More often than not, however, ministers have found that a strong stand on civil rights pays off in the collection plate. A common experience is that attempts to silence the church through financial pressure inspire more sympathetic laymen to make up for any lost pledges.
Reverse Backlash. In Nashville one parishioner canceled a $500 pledge to Calvary Methodist Church after the pastor, the Rev. Sam R. Dodson Jr., led a protest march of ministers against segregation; another layman at once raised his pledge by $500. In Alabama, when one Presbyterian church cut off the minister’s car allowance because he had helped out-of-state civil rights demonstrators, a group of laymen within the church formed a committee to make up the difference out of their own pockets. Presbyterian Frank H. Stroup, chief executive of the Philadelphia presbytery, acknowledges opposition to his church’s allowing the use of its Corinthian Avenue Chapel as a gathering place for demonstrators who oppose segregation at Girard College, but notes: “We are in the middle of collect ing $1,125,000, and everyone is coming through on their pledges.”
Even when churchgoers do withhold gifts, the gesture often proves empty.

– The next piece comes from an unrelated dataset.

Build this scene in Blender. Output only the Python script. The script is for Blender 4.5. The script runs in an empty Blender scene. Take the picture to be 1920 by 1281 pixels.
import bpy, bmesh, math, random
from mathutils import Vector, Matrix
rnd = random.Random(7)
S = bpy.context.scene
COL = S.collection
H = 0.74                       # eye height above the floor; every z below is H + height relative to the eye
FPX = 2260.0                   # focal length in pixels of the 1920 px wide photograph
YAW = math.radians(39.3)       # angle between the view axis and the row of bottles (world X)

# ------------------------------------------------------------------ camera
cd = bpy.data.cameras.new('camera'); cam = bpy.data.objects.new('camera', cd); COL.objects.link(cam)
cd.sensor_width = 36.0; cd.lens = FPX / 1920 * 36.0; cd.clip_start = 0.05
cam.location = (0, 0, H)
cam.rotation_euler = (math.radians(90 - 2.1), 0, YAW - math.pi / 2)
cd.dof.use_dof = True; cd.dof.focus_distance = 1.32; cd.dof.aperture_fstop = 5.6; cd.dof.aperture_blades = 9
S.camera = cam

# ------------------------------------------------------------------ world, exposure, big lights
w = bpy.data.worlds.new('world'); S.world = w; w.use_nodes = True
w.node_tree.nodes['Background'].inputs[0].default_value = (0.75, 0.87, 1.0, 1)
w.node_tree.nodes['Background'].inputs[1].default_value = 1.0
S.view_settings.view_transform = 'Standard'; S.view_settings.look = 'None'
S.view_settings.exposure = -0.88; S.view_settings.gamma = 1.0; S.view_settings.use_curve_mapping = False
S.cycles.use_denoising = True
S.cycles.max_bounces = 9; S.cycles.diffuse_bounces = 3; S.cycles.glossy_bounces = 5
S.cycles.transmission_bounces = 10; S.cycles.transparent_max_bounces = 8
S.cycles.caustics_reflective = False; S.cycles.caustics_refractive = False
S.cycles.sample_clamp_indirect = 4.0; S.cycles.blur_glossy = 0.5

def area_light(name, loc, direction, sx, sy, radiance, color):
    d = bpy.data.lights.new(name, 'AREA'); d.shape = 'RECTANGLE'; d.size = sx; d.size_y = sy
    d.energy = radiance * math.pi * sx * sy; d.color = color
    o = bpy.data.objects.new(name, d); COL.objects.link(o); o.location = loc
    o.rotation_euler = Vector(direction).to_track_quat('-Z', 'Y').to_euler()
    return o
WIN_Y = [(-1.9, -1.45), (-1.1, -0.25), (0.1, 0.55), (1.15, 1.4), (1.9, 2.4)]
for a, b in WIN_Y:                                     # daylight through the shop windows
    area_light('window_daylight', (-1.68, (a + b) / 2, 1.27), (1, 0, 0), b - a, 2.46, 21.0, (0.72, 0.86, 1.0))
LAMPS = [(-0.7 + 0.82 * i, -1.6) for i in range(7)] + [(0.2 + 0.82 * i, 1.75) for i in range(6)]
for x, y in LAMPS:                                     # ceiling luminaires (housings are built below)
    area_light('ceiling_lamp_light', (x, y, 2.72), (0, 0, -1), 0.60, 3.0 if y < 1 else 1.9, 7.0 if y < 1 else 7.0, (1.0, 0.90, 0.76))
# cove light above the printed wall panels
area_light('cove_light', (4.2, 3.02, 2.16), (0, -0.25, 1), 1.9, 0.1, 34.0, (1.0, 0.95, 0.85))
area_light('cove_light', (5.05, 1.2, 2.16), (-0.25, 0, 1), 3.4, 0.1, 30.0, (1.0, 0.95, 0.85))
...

A rich woman who refused a donation to East Texas Baptist College after it desegregated was asked where she expected to find any segregated institution worthy of her beneficence. “That’s what’s worrying me,” she said.
Chicago’s Father Jones is convinced that sooner or later his angry benefactor will eventually come to see things in a different light. “I am confident that if you can weather the immediate storm you can visually finish up on top,” he says. “It’s just a matter of letting these people see for themselves the implications and consequences of their decisions. In the end they see the point.”
* Long known to New Yorkers as “St. John the Unfinished,” the massive, somewhat Gothic structure was begun in 1891, still lacks towers and transepts. In length, it is the world’s second largest church—601 ft., compared to 718 ft. for St. Peter’s Basilica in Rome.